Wake-on-request
An organization’s graph service does not run around the clock. When it has been idle for a while it suspends, and the next request — whoever sends it, CLI, web app, or connector — wakes it. You never manage this; it is worth understanding only because of what it does to the first request’s latency.
What to expect
Section titled “What to expect”- A warm wake adds roughly half a second. This is the common case: the service was recently asleep and resumes quickly.
- A cold wake can take longer — up to about a minute on a large graph. The first request of the morning, or the first after a long quiet stretch, may sit until the graph is loaded and ready.
- Everything after the wake runs at normal speed. The cost is paid once per wake, not per request.

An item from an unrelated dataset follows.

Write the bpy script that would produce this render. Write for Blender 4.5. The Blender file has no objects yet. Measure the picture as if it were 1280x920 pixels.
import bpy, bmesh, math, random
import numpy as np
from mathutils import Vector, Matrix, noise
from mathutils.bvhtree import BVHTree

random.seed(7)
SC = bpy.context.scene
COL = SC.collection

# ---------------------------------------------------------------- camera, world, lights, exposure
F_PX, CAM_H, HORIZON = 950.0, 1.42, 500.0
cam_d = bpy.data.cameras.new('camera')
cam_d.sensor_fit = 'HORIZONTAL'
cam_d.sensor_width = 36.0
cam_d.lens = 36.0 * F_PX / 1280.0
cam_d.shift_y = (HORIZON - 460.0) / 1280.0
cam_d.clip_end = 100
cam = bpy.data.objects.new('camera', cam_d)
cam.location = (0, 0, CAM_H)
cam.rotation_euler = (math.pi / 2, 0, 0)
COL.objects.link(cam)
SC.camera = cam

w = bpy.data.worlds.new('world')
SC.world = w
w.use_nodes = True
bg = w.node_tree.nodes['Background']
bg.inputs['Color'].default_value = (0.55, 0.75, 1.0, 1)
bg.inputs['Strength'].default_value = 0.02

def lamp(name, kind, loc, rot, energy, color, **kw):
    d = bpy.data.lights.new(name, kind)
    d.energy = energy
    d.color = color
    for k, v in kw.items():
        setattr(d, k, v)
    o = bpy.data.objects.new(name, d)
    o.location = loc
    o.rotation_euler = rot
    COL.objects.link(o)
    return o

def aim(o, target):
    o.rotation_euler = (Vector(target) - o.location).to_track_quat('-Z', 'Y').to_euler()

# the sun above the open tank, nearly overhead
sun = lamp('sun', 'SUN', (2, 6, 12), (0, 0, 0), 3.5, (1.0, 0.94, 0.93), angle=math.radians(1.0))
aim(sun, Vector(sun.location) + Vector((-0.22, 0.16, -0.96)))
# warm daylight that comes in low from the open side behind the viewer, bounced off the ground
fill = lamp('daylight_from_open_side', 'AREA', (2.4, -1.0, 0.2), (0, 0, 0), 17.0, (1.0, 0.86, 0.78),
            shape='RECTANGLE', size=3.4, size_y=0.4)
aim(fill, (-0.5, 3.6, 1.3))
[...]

So if your first spor command of the day hangs for a moment and then
everything is instant, that is wake-on-request behaving as designed, not a
degraded service.
How the tooling copes
Section titled “How the tooling copes”The client is built to absorb this. Session hooks fail open — a slow or unreachable graph never blocks your coding session; the session just proceeds as if the graph had nothing for it, and the hooks catch up on later requests. Captures are guarded against the wake-latency edge case too: a capture that times out client-side may still complete on the server a few seconds later, and the client sends an idempotency key with each capture so a retry cannot record the same thing twice.
If a request seems slow beyond a wake, GET /v1/status reports your graph’s
health and basic operational metrics — see Your data.